"Am I now trying to win the approval of human beings, or of God? Or am I trying to please people? If I were still trying to please people, I would not be a servant of Christ."
(Galatians 1:10 NIV)
There was a young man who stood at a fork in the road. Behind him were years of trying to fit in, laughing at jokes that didn’t sit right with his spirit, going along with crowds that pulled him away from God, and biting his tongue when he should’ve spoken truth. Approval had become his idol. It felt good... at least for a while. But eventually, the applause faded, and the emptiness echoed louder than the cheers ever did.
Now, in front of him, one path curved toward comfort: the praise of people, fitting in, being liked. The other was steeper, less traveled. That path was the one that led to Christ. It wasn’t popular, and it didn’t come with applause. But it came with purpose.
This man (maybe someone like you) stood there, hearing Paul’s words echo in his heart: “Am I trying to win the approval of people… or of God?” The question cut deep. Not because he didn’t know the answer, but because he did.
He took a step toward the harder road. Not because he was strong, but because he was finally ready to be faithful. Faithful to the One who had never once asked him to perform, only to follow.
Sometimes, we all stand at that same fork.

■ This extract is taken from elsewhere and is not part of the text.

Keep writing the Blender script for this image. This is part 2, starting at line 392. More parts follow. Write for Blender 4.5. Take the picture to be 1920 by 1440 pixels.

You can choose the path of approval, where you constantly hustle to be accepted. Or you can choose the path of surrender, where you trade being liked for being loved, truly and deeply, by the One who made you.
Paul’s words aren’t just a challenge. They’re a freedom cry. You don’t have to live for people anymore. You were made for more than that. You were made to be a servant of Christ.
Prayer:
Lord, I’ve spent too long chasing the cheers of people, and it’s left me tired. I want to live for You, even when the path is harder, even when it’s lonelier. Give me courage to take that next step in faith, knowing You walk beside me. Teach me to care more about Your truth than the world’s trends. I want to be Yours fully. Amen.